* **Goal**: In your copy, leave out the pictures and repeat the entries below exactly.

* **Information provided**:

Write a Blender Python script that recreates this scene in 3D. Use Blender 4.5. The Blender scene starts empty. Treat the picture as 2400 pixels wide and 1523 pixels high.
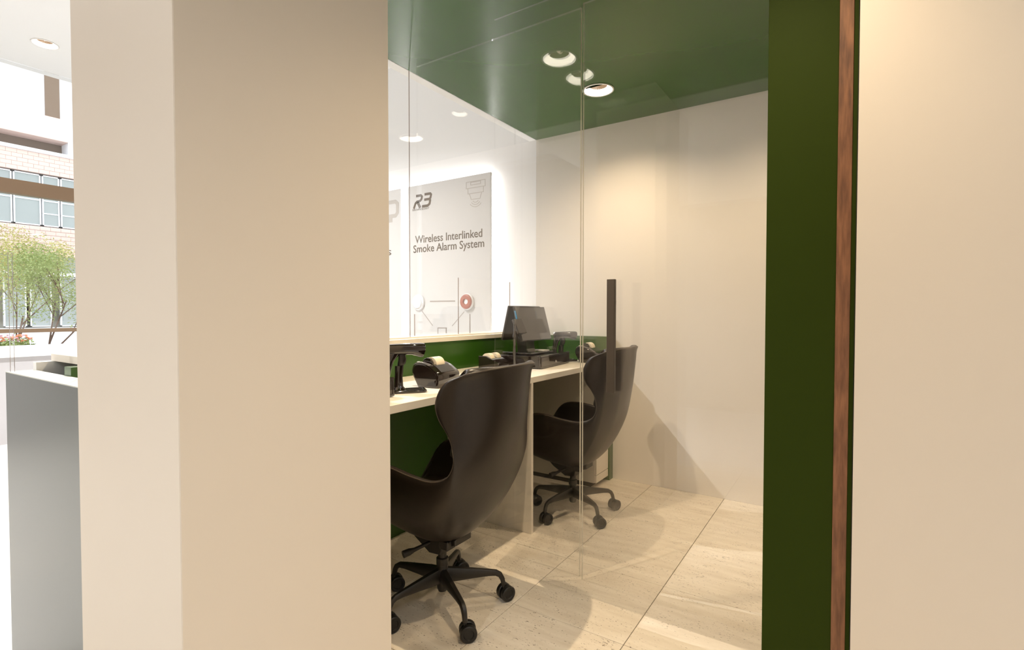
import bpy, bmesh, math, random
from mathutils import Vector, Matrix

# ------------------------------------------------------------------ camera, sky, light level
SC = bpy.context.scene
COL = SC.collection
cam_d = bpy.data.cameras.new('camera')
cam_d.sensor_width = 36.0
cam_d.lens = 36.0 * 1208.29 / 2400.0
cam_d.clip_start = 0.01
cam = bpy.data.objects.new('camera', cam_d)
COL.objects.link(cam)
cam.location = (0, 0, 1.15)
cam.rotation_euler = (math.radians(90 - 1.3615), 0, math.radians(33.4345))
SC.camera = cam

world = bpy.data.worlds.new('sky')
SC.world = world
world.use_nodes = True
bgn = world.node_tree.nodes['Background']
bgn.inputs[0].default_value = (0.90, 0.95, 1.0, 1)
bgn.inputs[1].default_value = 2.5

SC.view_settings.view_transform = 'Standard'
SC.view_settings.look = 'None'
SC.view_settings.gamma = 1.0
SC.view_settings.use_curve_mapping = False
SC.view_settings.exposure = 0.0
SC.cycles.max_bounces = 6
SC.cycles.diffuse_bounces = 3
SC.cycles.use_adaptive_sampling = True
SC.cycles.adaptive_threshold = 0.03
SC.cycles.glossy_bounces = 4
SC.cycles.transparent_max_bounces = 40
SC.cycles.sample_clamp_indirect = 4.0
SC.cycles.caustics_reflective = False
SC.cycles.caustics_refractive = False

WARM = (1.0, 0.79, 0.53)
NEUTRAL = (1.0, 0.99, 0.97)
P_BOOTH = (42.0, 110.0, 47.0, 60.0)
B_BOOTH = (138, 126, 150, 108)
P_CORR = (7.0, 84.0, 74.0)
P_HALL = (60.0, 480.0, 150.0, 260.0)
CORR = ((1.0, 0.84, 0.64), (0.93, 0.97, 1.0), (1.0, 0.97, 0.94))

# ------------------------------------------------------------------ helpers
def link(o, parent=None):
    COL.objects.link(o)
    if parent is not None:
        o.parent = parent
    return o

ORIG = {}

def thing(name, label, cat, loc=(0, 0, 0), rz=0.0, group=None):
    o = bpy.data.objects.new(name, None)
    o.empty_display_size = 0.05
    COL.objects.link(o)
    o.location = loc
    o.rotation_euler = (0, 0, rz)
    ORIG[o.name] = Vector(loc)
    o['label'] = label
    o['category'] = cat
    if group:
        o['group'] = group
    return o

def tag(o, label=None, cat=None, group=None, kind=None):
    if label: o['label'] = label
    if cat: o['category'] = cat
    if group: o['group'] = group
    if kind: o['kind'] = kind
    return o

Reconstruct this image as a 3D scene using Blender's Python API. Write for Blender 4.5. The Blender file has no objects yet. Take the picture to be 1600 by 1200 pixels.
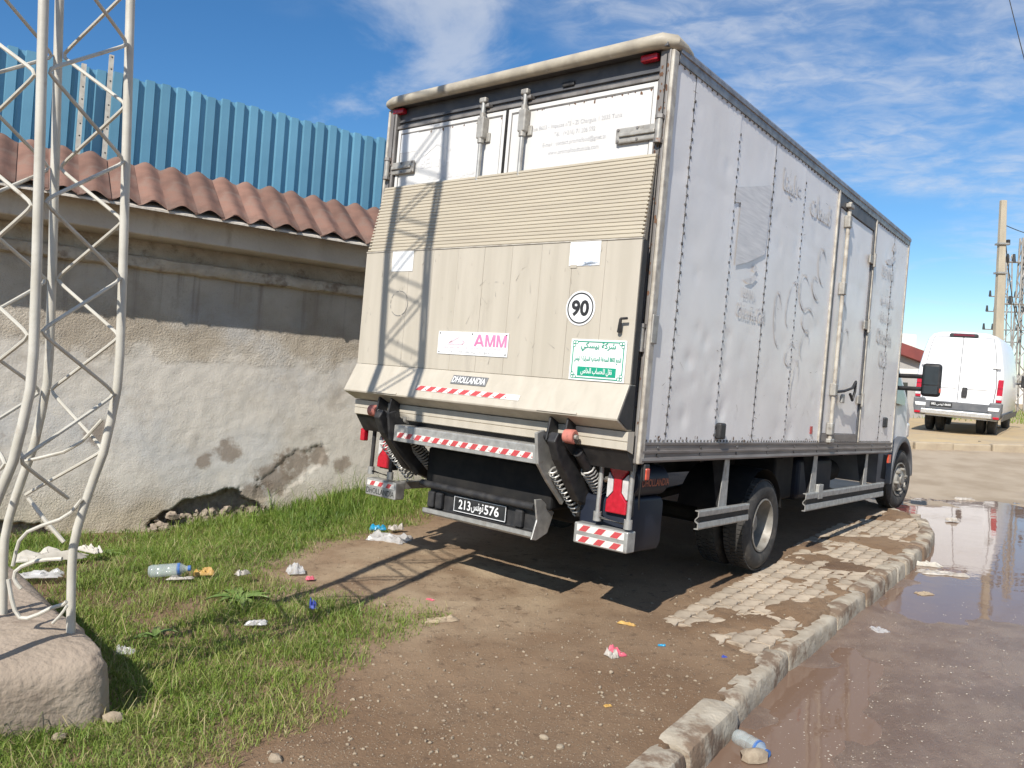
import bpy, bmesh, math, random
import numpy as np
from mathutils import Vector, Matrix, noise as mnoise
random.seed(7); RNG = np.random.default_rng(7)
SC = bpy.context.scene
COL = SC.collection
rad = math.radians

# ------------------------------------------------------------------ camera
F_PX, CAM_H = 1248.0, 1.65
ROLL, PITCH = math.atan(0.037), rad(-1.055)
_f = Vector((0, math.cos(PITCH), math.sin(PITCH))); _u = Vector((0, -math.sin(PITCH), math.cos(PITCH))); _r = Vector((1, 0, 0))
cam_d = bpy.data.cameras.new('camera'); cam = bpy.data.objects.new('camera', cam_d); COL.objects.link(cam)
cam_d.sensor_width = 36.0; cam_d.lens = 36.0 * F_PX / 1600.0; cam_d.clip_start = 0.05; cam_d.clip_end = 3000
cr = _r * math.cos(ROLL) + _u * math.sin(ROLL)      # image right
cu = _u * math.cos(ROLL) - _r * math.sin(ROLL)      # image up
cam.matrix_world = Matrix(((cr.x, cu.x, -_f.x, 0), (cr.y, cu.y, -_f.y, 0), (cr.z, cu.z, -_f.z, CAM_H), (0, 0, 0, 1)))
SC.camera = cam

def gp(px, py, z=0.0):
    """survey helper: the point at height z seen at a photo pixel (1600x1200)"""
    d = _f + cr * ((px - 800) / F_PX) - cu * ((py - 600) / F_PX)
    t = (z - CAM_H) / d.z
    return Vector((d.x * t, d.y * t, z))

# ------------------------------------------------------------------ sky and sun
SUN_AZ, SUN_EL = rad(205), rad(41)
world = bpy.data.worlds.new('World'); SC.world = world; world.use_nodes = True
world.cycles.sampling_method = 'MANUAL'; world.cycles.sample_map_resolution = 256
wn, wl = world.node_tree.nodes, world.node_tree.links
wn.clear()
def N(nodes, t, **k):
    n = nodes.new(t)
    for a, b in k.items(): setattr(n, a, b)
    return n
sky = N(wn, 'ShaderNodeTexSky', sky_type='NISHITA', sun_disc=False, sun_elevation=SUN_EL, sun_rotation=SUN_AZ, altitude=20.0, air_density=1.0, dust_density=0.0, ozone_density=4.5)
tc = N(wn, 'ShaderNodeTexCoord')
sep = N(wn, 'ShaderNodeSeparateXYZ'); wl.new(tc.outputs['Generated'], sep.inputs[0])
def wmath(op, a, b=None, clamp=False):
    n = N(wn, 'ShaderNodeMath', operation=op, use_clamp=clamp)
    for i, v in enumerate((a, b)):
        if v is None: continue
        if isinstance(v, (int, float)): n.inputs[i].default_value = v
        else: wl.new(v, n.inputs[i])
    return n.outputs[0]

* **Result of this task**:
Write a Blender Python script that recreates this scene in 3D. Use Blender 4.5. The Blender scene starts empty. Treat the picture as 2400 pixels wide and 1523 pixels high.
import bpy, bmesh, math, random
from mathutils import Vector, Matrix

# ------------------------------------------------------------------ camera, sky, light level
SC = bpy.context.scene
COL = SC.collection
cam_d = bpy.data.cameras.new('camera')
cam_d.sensor_width = 36.0
cam_d.lens = 36.0 * 1208.29 / 2400.0
cam_d.clip_start = 0.01
cam = bpy.data.objects.new('camera', cam_d)
COL.objects.link(cam)
cam.location = (0, 0, 1.15)
cam.rotation_euler = (math.radians(90 - 1.3615), 0, math.radians(33.4345))
SC.camera = cam

world = bpy.data.worlds.new('sky')
SC.world = world
world.use_nodes = True
bgn = world.node_tree.nodes['Background']
bgn.inputs[0].default_value = (0.90, 0.95, 1.0, 1)
bgn.inputs[1].default_value = 2.5

SC.view_settings.view_transform = 'Standard'
SC.view_settings.look = 'None'
SC.view_settings.gamma = 1.0
SC.view_settings.use_curve_mapping = False
SC.view_settings.exposure = 0.0
SC.cycles.max_bounces = 6
SC.cycles.diffuse_bounces = 3
SC.cycles.use_adaptive_sampling = True
SC.cycles.adaptive_threshold = 0.03
SC.cycles.glossy_bounces = 4
SC.cycles.transparent_max_bounces = 40
SC.cycles.sample_clamp_indirect = 4.0
SC.cycles.caustics_reflective = False
SC.cycles.caustics_refractive = False

WARM = (1.0, 0.79, 0.53)
NEUTRAL = (1.0, 0.99, 0.97)
P_BOOTH = (42.0, 110.0, 47.0, 60.0)
B_BOOTH = (138, 126, 150, 108)
P_CORR = (7.0, 84.0, 74.0)
P_HALL = (60.0, 480.0, 150.0, 260.0)
CORR = ((1.0, 0.84, 0.64), (0.93, 0.97, 1.0), (1.0, 0.97, 0.94))

# ------------------------------------------------------------------ helpers
def link(o, parent=None):
    COL.objects.link(o)
    if parent is not None:
        o.parent = parent
    return o

ORIG = {}

def thing(name, label, cat, loc=(0, 0, 0), rz=0.0, group=None):
    o = bpy.data.objects.new(name, None)
    o.empty_display_size = 0.05
    COL.objects.link(o)
    o.location = loc
    o.rotation_euler = (0, 0, rz)
    ORIG[o.name] = Vector(loc)
    o['label'] = label
    o['category'] = cat
    if group:
        o['group'] = group
    return o

def tag(o, label=None, cat=None, group=None, kind=None):
    if label: o['label'] = label
    if cat: o['category'] = cat
    if group: o['group'] = group
    if kind: o['kind'] = kind
    return o

Reconstruct this image as a 3D scene using Blender's Python API. Write for Blender 4.5. The Blender file has no objects yet. Take the picture to be 1600 by 1200 pixels.
import bpy, bmesh, math, random
import numpy as np
from mathutils import Vector, Matrix, noise as mnoise
random.seed(7); RNG = np.random.default_rng(7)
SC = bpy.context.scene
COL = SC.collection
rad = math.radians

# ------------------------------------------------------------------ camera
F_PX, CAM_H = 1248.0, 1.65
ROLL, PITCH = math.atan(0.037), rad(-1.055)
_f = Vector((0, math.cos(PITCH), math.sin(PITCH))); _u = Vector((0, -math.sin(PITCH), math.cos(PITCH))); _r = Vector((1, 0, 0))
cam_d = bpy.data.cameras.new('camera'); cam = bpy.data.objects.new('camera', cam_d); COL.objects.link(cam)
cam_d.sensor_width = 36.0; cam_d.lens = 36.0 * F_PX / 1600.0; cam_d.clip_start = 0.05; cam_d.clip_end = 3000
cr = _r * math.cos(ROLL) + _u * math.sin(ROLL)      # image right
cu = _u * math.cos(ROLL) - _r * math.sin(ROLL)      # image up
cam.matrix_world = Matrix(((cr.x, cu.x, -_f.x, 0), (cr.y, cu.y, -_f.y, 0), (cr.z, cu.z, -_f.z, CAM_H), (0, 0, 0, 1)))
SC.camera = cam

def gp(px, py, z=0.0):
    """survey helper: the point at height z seen at a photo pixel (1600x1200)"""
    d = _f + cr * ((px - 800) / F_PX) - cu * ((py - 600) / F_PX)
    t = (z - CAM_H) / d.z
    return Vector((d.x * t, d.y * t, z))

# ------------------------------------------------------------------ sky and sun
SUN_AZ, SUN_EL = rad(205), rad(41)
world = bpy.data.worlds.new('World'); SC.world = world; world.use_nodes = True
world.cycles.sampling_method = 'MANUAL'; world.cycles.sample_map_resolution = 256
wn, wl = world.node_tree.nodes, world.node_tree.links
wn.clear()
def N(nodes, t, **k):
    n = nodes.new(t)
    for a, b in k.items(): setattr(n, a, b)
    return n
sky = N(wn, 'ShaderNodeTexSky', sky_type='NISHITA', sun_disc=False, sun_elevation=SUN_EL, sun_rotation=SUN_AZ, altitude=20.0, air_density=1.0, dust_density=0.0, ozone_density=4.5)
tc = N(wn, 'ShaderNodeTexCoord')
sep = N(wn, 'ShaderNodeSeparateXYZ'); wl.new(tc.outputs['Generated'], sep.inputs[0])
def wmath(op, a, b=None, clamp=False):
    n = N(wn, 'ShaderNodeMath', operation=op, use_clamp=clamp)
    for i, v in enumerate((a, b)):
        if v is None: continue
        if isinstance(v, (int, float)): n.inputs[i].default_value = v
        else: wl.new(v, n.inputs[i])
    return n.outputs[0]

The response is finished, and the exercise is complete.